SOURCE EXCERPT —

####################

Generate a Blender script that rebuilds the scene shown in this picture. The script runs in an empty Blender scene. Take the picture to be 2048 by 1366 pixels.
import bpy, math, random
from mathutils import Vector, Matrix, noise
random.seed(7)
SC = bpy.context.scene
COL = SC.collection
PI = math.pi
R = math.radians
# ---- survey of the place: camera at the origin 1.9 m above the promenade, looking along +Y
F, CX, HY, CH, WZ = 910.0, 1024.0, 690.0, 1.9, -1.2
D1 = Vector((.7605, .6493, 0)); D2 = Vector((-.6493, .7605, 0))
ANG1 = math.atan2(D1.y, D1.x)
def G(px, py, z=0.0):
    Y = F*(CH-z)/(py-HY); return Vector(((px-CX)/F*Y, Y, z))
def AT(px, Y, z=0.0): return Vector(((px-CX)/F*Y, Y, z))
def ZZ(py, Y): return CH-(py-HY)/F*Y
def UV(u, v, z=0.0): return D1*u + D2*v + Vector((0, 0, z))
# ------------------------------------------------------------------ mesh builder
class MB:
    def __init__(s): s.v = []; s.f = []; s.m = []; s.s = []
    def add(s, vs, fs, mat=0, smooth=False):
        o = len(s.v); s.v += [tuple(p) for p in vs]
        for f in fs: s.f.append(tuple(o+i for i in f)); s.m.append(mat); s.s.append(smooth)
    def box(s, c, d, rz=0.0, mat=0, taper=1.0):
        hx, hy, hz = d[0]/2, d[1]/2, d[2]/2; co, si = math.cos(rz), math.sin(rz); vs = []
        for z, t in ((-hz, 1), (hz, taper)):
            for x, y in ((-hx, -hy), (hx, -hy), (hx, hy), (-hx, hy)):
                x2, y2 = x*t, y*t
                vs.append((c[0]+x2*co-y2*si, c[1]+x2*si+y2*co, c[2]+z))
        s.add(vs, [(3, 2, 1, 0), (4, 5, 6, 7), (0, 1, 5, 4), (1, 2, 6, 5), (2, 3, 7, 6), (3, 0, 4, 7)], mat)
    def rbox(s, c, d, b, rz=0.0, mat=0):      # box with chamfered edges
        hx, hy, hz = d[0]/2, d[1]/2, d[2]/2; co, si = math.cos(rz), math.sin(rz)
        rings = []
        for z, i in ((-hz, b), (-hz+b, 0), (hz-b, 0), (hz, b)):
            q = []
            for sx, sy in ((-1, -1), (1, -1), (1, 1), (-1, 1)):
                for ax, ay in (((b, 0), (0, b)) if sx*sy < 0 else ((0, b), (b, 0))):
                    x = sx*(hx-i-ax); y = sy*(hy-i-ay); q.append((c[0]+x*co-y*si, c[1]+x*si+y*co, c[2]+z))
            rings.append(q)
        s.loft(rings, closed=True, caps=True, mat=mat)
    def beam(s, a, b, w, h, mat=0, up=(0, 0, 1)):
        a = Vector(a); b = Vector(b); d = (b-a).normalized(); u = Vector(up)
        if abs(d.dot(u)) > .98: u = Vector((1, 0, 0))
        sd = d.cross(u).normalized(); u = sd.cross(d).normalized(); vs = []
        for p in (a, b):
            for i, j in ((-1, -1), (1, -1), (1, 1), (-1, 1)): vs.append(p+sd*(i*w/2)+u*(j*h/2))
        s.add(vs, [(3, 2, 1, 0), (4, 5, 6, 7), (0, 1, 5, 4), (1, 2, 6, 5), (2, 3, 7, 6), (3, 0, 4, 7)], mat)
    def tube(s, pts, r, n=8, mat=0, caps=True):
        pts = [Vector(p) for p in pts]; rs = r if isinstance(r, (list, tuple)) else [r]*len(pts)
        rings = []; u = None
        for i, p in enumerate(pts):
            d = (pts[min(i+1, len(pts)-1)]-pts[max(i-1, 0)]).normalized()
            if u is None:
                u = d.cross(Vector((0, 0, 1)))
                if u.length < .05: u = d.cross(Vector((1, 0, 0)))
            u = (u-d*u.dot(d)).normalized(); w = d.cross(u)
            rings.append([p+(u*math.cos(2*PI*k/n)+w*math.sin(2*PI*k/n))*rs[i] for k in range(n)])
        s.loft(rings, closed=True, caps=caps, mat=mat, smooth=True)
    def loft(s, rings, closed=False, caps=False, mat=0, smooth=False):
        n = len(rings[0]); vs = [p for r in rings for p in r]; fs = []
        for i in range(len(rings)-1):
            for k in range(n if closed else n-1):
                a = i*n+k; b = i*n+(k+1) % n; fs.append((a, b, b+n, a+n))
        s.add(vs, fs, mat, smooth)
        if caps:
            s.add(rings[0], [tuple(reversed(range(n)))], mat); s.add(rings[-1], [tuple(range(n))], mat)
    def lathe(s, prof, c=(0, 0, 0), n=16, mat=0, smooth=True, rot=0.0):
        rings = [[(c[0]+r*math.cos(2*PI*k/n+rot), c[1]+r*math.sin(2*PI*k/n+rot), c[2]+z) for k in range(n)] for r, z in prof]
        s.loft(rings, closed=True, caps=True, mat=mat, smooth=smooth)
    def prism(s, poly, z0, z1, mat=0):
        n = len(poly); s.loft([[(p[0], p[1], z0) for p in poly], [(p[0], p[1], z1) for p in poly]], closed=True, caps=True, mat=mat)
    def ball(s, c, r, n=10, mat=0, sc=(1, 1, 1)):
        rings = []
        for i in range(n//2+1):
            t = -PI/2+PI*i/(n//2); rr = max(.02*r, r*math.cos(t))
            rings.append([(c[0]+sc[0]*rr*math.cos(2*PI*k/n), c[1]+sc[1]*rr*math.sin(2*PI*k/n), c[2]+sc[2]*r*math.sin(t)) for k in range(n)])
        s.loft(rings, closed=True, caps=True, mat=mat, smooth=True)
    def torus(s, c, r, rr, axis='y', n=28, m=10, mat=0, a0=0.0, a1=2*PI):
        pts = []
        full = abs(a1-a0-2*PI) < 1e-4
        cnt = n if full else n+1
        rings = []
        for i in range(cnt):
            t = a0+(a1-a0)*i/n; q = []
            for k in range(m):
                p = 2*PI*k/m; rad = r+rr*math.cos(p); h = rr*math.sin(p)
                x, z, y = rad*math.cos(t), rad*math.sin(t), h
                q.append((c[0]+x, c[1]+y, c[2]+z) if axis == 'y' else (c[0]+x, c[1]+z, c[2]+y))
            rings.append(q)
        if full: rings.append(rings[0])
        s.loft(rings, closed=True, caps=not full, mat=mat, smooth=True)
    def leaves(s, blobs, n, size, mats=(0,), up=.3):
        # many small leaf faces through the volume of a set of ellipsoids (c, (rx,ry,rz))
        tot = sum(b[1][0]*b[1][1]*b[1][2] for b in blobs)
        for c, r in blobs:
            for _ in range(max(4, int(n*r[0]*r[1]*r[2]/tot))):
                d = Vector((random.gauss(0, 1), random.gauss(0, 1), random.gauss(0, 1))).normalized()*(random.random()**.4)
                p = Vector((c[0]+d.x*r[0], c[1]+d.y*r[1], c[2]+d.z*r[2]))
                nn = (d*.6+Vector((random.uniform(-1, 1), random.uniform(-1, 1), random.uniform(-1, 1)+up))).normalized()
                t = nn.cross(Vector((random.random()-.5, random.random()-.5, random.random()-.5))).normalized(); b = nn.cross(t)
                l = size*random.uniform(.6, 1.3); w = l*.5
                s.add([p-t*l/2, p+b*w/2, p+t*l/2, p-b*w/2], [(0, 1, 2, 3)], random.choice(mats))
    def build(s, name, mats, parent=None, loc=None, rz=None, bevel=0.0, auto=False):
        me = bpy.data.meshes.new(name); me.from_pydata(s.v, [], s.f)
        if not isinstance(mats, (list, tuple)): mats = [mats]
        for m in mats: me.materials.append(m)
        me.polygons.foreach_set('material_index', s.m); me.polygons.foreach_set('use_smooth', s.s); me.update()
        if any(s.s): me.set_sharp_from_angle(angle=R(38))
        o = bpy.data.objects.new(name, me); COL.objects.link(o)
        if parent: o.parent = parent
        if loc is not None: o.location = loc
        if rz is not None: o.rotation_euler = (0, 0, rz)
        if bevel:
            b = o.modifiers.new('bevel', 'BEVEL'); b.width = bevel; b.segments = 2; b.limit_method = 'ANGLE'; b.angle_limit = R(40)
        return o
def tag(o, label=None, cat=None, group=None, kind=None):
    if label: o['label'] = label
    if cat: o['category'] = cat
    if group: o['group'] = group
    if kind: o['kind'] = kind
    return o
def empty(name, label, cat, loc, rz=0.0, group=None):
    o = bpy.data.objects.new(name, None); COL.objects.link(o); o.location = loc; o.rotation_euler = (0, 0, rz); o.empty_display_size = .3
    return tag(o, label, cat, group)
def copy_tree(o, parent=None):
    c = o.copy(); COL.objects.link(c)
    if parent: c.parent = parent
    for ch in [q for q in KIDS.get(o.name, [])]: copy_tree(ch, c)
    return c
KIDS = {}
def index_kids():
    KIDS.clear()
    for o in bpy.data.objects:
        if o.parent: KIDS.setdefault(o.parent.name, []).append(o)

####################

WHAT YOU ARE ASKED TO DO — Copy all lines from the listing that contain "scene".

ANSWER BELOW —
Generate a Blender script that rebuilds the scene shown in this picture. The script runs in an empty Blender scene. Take the picture to be 2048 by 1366 pixels.
SC = bpy.context.scene